- _DIRECTION_: Retype, exactly as they stand, the lines from the start of the data to the line that contains "S.camera = cam", both ends included. Leave the pictures out.

=======

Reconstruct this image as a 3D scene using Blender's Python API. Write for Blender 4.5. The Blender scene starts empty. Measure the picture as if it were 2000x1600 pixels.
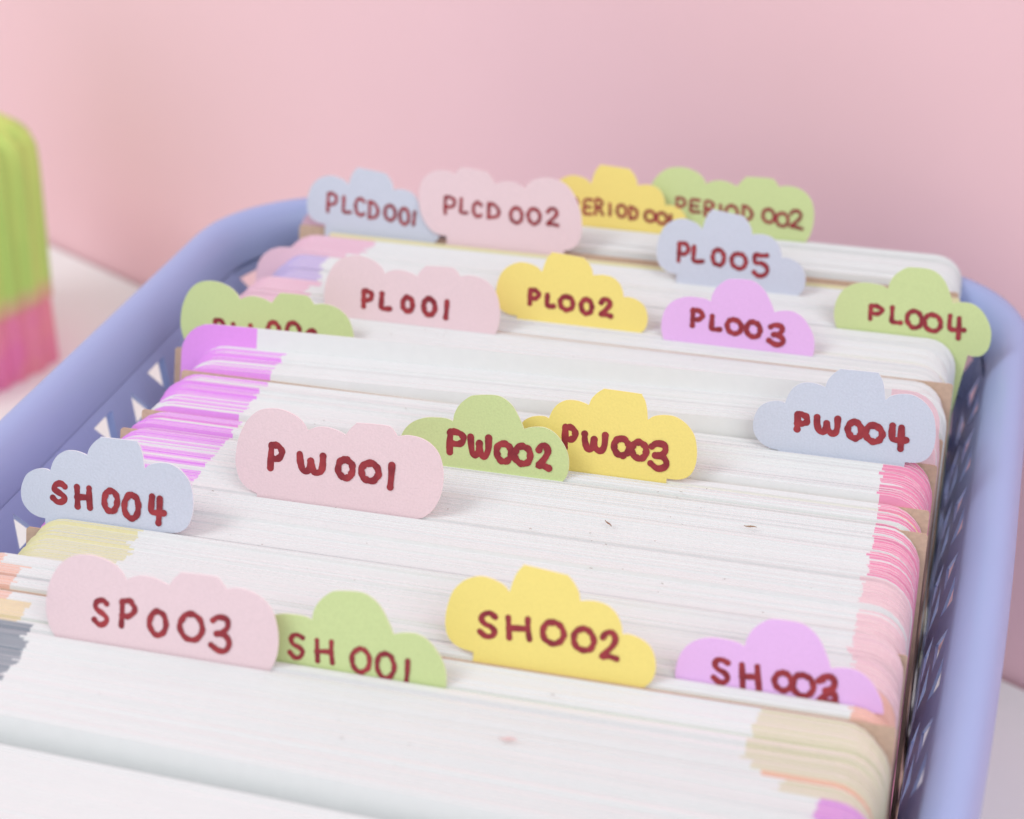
import bpy, bmesh, math, random
from mathutils import Vector, Matrix, noise
random.seed(11)
MM = 0.001
S = bpy.context.scene
COL = S.collection
R_ = math.radians

# ---------------------------------------------------------------- camera
RIGHT = Vector((0.96539753, 0.26076884, -0.00268649))
DOWN = Vector((0.11966018, -0.4521025, -0.88390315))
FWD = Vector((-0.23170896, 0.85299645, -0.46766228))
cd = bpy.data.cameras.new("camera")
cam = bpy.data.objects.new("camera", cd)
COL.objects.link(cam)
m = Matrix((RIGHT, -DOWN, -FWD)).transposed().to_4x4()
m.translation = Vector((156.141, -255.546, 178.678)) * MM
cam.matrix_world = m
cd.sensor_width = 36; cd.lens = 69.0
cd.clip_start = 0.01; cd.clip_end = 50
cd.dof.use_dof = True; cd.dof.focus_distance = 0.352; cd.dof.aperture_fstop = 16.5
S.camera = cam

# ---------------------------------------------------------------- light
w = bpy.data.worlds.new("World"); S.world = w; w.use_nodes = True
bg = w.node_tree.nodes["Background"]
bg.inputs[0].default_value = (0.95, 0.985, 1.0, 1); bg.inputs[1].default_value = 0.72

def area(name, loc, target, size, energy, color):
    l = bpy.data.lights.new(name, 'AREA'); l.shape = 'RECTANGLE'
    l.size, l.size_y = size; l.energy = energy; l.color = color
    o = bpy.data.objects.new(name, l); COL.objects.link(o)
    o.location = loc
    o.rotation_euler = (Vector(target) - Vector(loc)).to_track_quat('-Z', 'Y').to_euler()
area("window_light", (-0.66, -0.42, 1.0), (0.07, 0.06, 0), (0.5, 0.5), 5.8, (0.96, 1.0, 1.0))
area("fill_light", (0.85, -0.75, 0.95), (0.06, 0.24, 0), (0.8, 0.8), 5.6, (0.96, 1.0, 1.0))  # unseen fill lamp, placed at right to brighten the left rim and wall

S.view_settings.view_transform = 'Standard'; S.view_settings.look = 'None'
S.view_settings.exposure = 0.0; S.view_settings.gamma = 1.0

# ---------------------------------------------------------------- materials
def lin(c):
    return tuple(((v/255+0.055)/1.055)**2.4 if v > 10 else v/255/12.92 for v in c) + (1,)
def mat(name, rgb, rough=0.6, var=0.0, scale=400, bump=0.0, bscale=900, rand=0.0, spec=0.3, coat=0.0, sss=0.0, rgb2=None):
    """rgb in sRGB 0-255: a base colour, with optional fine grain, relief and per object variation"""
    M = bpy.data.materials.new(name); M.use_nodes = True
    nt = M.node_tree; b = nt.nodes["Principled BSDF"]
    b.inputs['Roughness'].default_value = rough
    b.inputs['Specular IOR Level'].default_value = spec
    b.inputs['Coat Weight'].default_value = coat
    if sss:
        b.inputs['Subsurface Weight'].default_value = sss
        b.inputs['Subsurface Radius'].default_value = (1, .8, 1); b.inputs['Subsurface Scale'].default_value = 0.002
    tc = nt.nodes.new('ShaderNodeTexCoord')
    c = lin(rgb); c2 = lin(rgb2) if rgb2 else tuple(v*(1-var) for v in c[:3]) + (1,)
    n = nt.nodes.new('ShaderNodeTexNoise'); n.inputs['Scale'].default_value = scale; n.inputs['Detail'].default_value = 4
    nt.links.new(tc.outputs['Object'], n.inputs['Vector'])
    r = nt.nodes.new('ShaderNodeValToRGB'); r.color_ramp.elements[0].position = 0.35; r.color_ramp.elements[1].position = 0.65
    r.color_ramp.elements[0].color = c2; r.color_ramp.elements[1].color = c
    nt.links.new(n.outputs['Fac'], r.inputs['Fac'])
    out = r.outputs['Color']
    if rand:
        oi = nt.nodes.new('ShaderNodeObjectInfo')
        mr = nt.nodes.new('ShaderNodeMapRange'); mr.inputs['To Min'].default_value = 1-rand; mr.inputs['To Max'].default_value = 1.0
        nt.links.new(oi.outputs['Random'], mr.inputs['Value'])
        vm = nt.nodes.new('ShaderNodeVectorMath'); vm.operation = 'SCALE'
        nt.links.new(out, vm.inputs[0]); nt.links.new(mr.outputs['Result'], vm.inputs['Scale'])
        out = vm.outputs['Vector']
    nt.links.new(out, b.inputs['Base Color'])
    if bump:
        nb = nt.nodes.new('ShaderNodeTexNoise'); nb.inputs['Scale'].default_value = bscale; nb.inputs['Detail'].default_value = 3
        nt.links.new(tc.outputs['Object'], nb.inputs['Vector'])
        bp = nt.nodes.new('ShaderNodeBump'); bp.inputs['Strength'].default_value = bump; bp.inputs['Distance'].default_value = 0.0002
        nt.links.new(nb.outputs['Fac'], bp.inputs['Height']); nt.links.new(bp.outputs['Normal'], b.inputs['Normal'])
    return M

def streak(name, rgb, rgb2, rand=0.06):
    """cut edge of paper: fine streaks running along the card"""
    M = mat(name, rgb, 0.75, rand=rand, rgb2=rgb2, scale=1.0, spec=0.15)
    nt = M.node_tree
    n = [x for x in nt.nodes if x.bl_idname == 'ShaderNodeTexNoise'][0]
    tc = [x for x in nt.nodes if x.bl_idname == 'ShaderNodeTexCoord'][0]
    mp = nt.nodes.new('ShaderNodeMapping'); mp.inputs['Scale'].default_value = (45, 5200, 300)
    geo = nt.nodes.new('ShaderNodeNewGeometry')
    nt.links.new(geo.outputs['Position'], mp.inputs['Vector']); nt.links.new(mp.outputs['Vector'], n.inputs['Vector'])
    return M

PAPER = mat("paper_white", (228, 229, 230), 0.6, var=.02, bump=.15, spec=.2)
EDGE = streak("paper_cut_edge", (231, 232, 233), (227, 228, 229), .02)
TAB = {
 'pink': mat("tab_pink", (233, 208, 214), .7, var=.05, scale=2600, bump=.3, bscale=2500, spec=.15),
 'green': mat("tab_green", (204, 218, 158), .7, var=.06, scale=2600, bump=.3, bscale=2500, spec=.15),
 'yellow': mat("tab_yellow", (242, 222, 132), .7, var=.04, scale=2600, bump=.3, bscale=2500, spec=.15),
 'blue': mat("tab_blue", (205, 210, 225), .7, var=.06, scale=2600, bump=.3, bscale=2500, spec=.15),
 'violet': mat("tab_violet", (231, 186, 237), .7, var=.04, scale=2600, bump=.3, bscale=2500, spec=.15),
}
TABEDGE = {k: mat("cut_edge_"+k, c, .7) for k, c in dict(pink=(246, 232, 236), green=(228, 238, 205), yellow=(250, 240, 195), blue=(234, 238, 246), violet=(243, 222, 246)).items()}
INK = mat("marker_ink", (164, 60, 66), .5, scale=330, rgb2=(132, 44, 54), spec=.3)
KRAFT = mat("kraft_board", (205, 176, 155), .8, var=.10, scale=900, bump=.5, bscale=1500, spec=.1)
def pair(n, face, edge, edge2):
    k_ = .965; face, edge, edge2 = [tuple(v*k_ for v in c) for c in (face, edge, edge2)]
    return (mat("print_"+n, face, .55, var=.04, scale=1500, spec=.25), streak("print_edge_"+n, edge, edge2, .05))
BAND = {
 'purple': pair('purple', (238, 160, 246), (246, 234, 246), (230, 196, 236)),
 'violet': pair('violet', (232, 176, 240), (238, 222, 240), (228, 200, 234)),
 'pink': pair('pink', (244, 158, 192), (248, 232, 236), (244, 200, 216)),
 'palepink': pair('palepink', (244, 212, 220), (246, 228, 230), (242, 212, 220)),
 'rose': pair('rose', (240, 200, 218), (244, 226, 236), (240, 214, 228)),
 'salmon': pair('salmon', (246, 202, 188), (244, 212, 202), (242, 196, 184)),
 'peach': pair('peach', (246, 200, 184), (242, 224, 218), (240, 214, 206)),
 'olive': pair('olive', (228, 222, 196), (238, 231, 221), (232, 225, 213)),
 'cream': pair('cream', (238, 230, 184), (232, 232, 224), (226, 225, 214)),
 'beige': pair('beige', (246, 226, 190), (240, 228, 206), (232, 218, 196)),
 'grey': pair('grey', (160, 166, 178), (196, 200, 206), (150, 156, 166)),
 'lavender': pair('lavender', (208, 192, 234), (228, 222, 238), (220, 214, 236)),
 'magenta': pair('magenta', (230, 172, 234), (234, 190, 232), (228, 168, 228)),
 'orange': pair('orange', (246, 200, 178), (244, 212, 198), (242, 202, 184)),
}
PLASTIC = mat("basket_plastic", (160, 176, 220), .36, var=.015, scale=60, spec=.5, sss=.1)
TABLE = mat("table_laminate", (242, 243, 243), .5, var=.02, scale=30, bump=.08)
WALL = mat("wall_paint", (248, 205, 212), .8, var=.03, scale=9, bump=.2, bscale=300)
LIME = mat("ribbed_lime", (214, 234, 128), .5, scale=160, rgb2=(180, 216, 112))
for _M in (LIME,):
    _n = [x for x in _M.node_tree.nodes if x.bl_idname == "ShaderNodeTexNoise"][0]; _c = [x for x in _M.node_tree.nodes if x.bl_idname == "ShaderNodeTexCoord"][0]
    _m = _M.node_tree.nodes.new("ShaderNodeMapping"); _m.inputs["Scale"].default_value = (1, 1, .08)
    _M.node_tree.links.new(_c.outputs["Object"], _m.inputs["Vector"]); _M.node_tree.links.new(_m.outputs["Vector"], _n.inputs["Vector"])
HOTPINK = mat("ribbed_pink", (232, 128, 178), .5, scale=60, rgb2=(236, 150, 160))

# the lime body runs into pink near its joint: a colour gradient up the thing itself
nt = LIME.node_tree; b_ = nt.nodes["Principled BSDF"]
old = b_.inputs['Base Color'].links[0].from_socket
tc = nt.nodes.new('ShaderNodeTexCoord'); sx = nt.nodes.new('ShaderNodeSeparateXYZ'); nt.links.new(tc.outputs['Object'], sx.inputs[0])
mr = nt.nodes.new('ShaderNodeMapRange'); mr.inputs['From Min'].default_value = .022; mr.inputs['From Max'].default_value = .032
nt.links.new(sx.outputs['Z'], mr.inputs['Value'])
mx = nt.nodes.new('ShaderNodeMix'); mx.data_type = 'RGBA'; mx.inputs['A'].default_value = lin((232, 140, 160))
nt.links.new(mr.outputs['Result'], mx.inputs['Factor']); nt.links.new(old, mx.inputs['B']); nt.links.new(mx.outputs['Result'], b_.inputs['Base Color'])

# ---------------------------------------------------------------- object helpers
def tag(o, label=None, cat=None, group=None, kind=None):
    if label: o['label'] = label
    if cat: o['category'] = cat
    if group: o['group'] = group
    if kind: o['kind'] = kind
    return o
def empty(name, loc=(0, 0, 0)):
    o = bpy.data.objects.new(name, None); COL.objects.link(o); o.location = loc; o.empty_display_size = .01
    return o
def mesh_obj(name, verts, faces, mats, midx=None, parent=None, smooth=False):
    me = bpy.data.meshes.new(name); me.from_pydata([tuple(v) for v in verts], [], faces)
    for M in mats: me.materials.append(M)
    if midx: me.polygons.foreach_set('material_index', midx)
    if smooth: me.polygons.foreach_set('use_smooth', [True]*len(me.polygons))
    me.validate(); me.update()
    o = bpy.data.objects.new(name, me); COL.objects.link(o)
    if parent: o.parent = parent
    return o
AL = 0.2774936518            # cards lean back by 15.9 degrees
SA, CA = math.sin(AL), math.cos(AL)
def card_frame(y):           # local x along the card, local z up the card, origin on the level of the card tops
    yaw = 0 if y > -24 else -R_(1.9)*min(1, (-24-y)/20)      # the front cards fan out a little
    return Matrix.Translation((20*MM, y*MM, 0)) @ Matrix.Rotation(yaw, 4, 'Z') @ Matrix.Translation((-20*MM, 0, 0)) @ Matrix.Rotation(-AL, 4, 'X')
LEN = 106.0                  # length of a card below the level of the tops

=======

- _FULL SOLUTION_:
Reconstruct this image as a 3D scene using Blender's Python API. Write for Blender 4.5. The Blender scene starts empty. Measure the picture as if it were 2000x1600 pixels.
import bpy, bmesh, math, random
from mathutils import Vector, Matrix, noise
random.seed(11)
MM = 0.001
S = bpy.context.scene
COL = S.collection
R_ = math.radians

# ---------------------------------------------------------------- camera
RIGHT = Vector((0.96539753, 0.26076884, -0.00268649))
DOWN = Vector((0.11966018, -0.4521025, -0.88390315))
FWD = Vector((-0.23170896, 0.85299645, -0.46766228))
cd = bpy.data.cameras.new("camera")
cam = bpy.data.objects.new("camera", cd)
COL.objects.link(cam)
m = Matrix((RIGHT, -DOWN, -FWD)).transposed().to_4x4()
m.translation = Vector((156.141, -255.546, 178.678)) * MM
cam.matrix_world = m
cd.sensor_width = 36; cd.lens = 69.0
cd.clip_start = 0.01; cd.clip_end = 50
cd.dof.use_dof = True; cd.dof.focus_distance = 0.352; cd.dof.aperture_fstop = 16.5
S.camera = cam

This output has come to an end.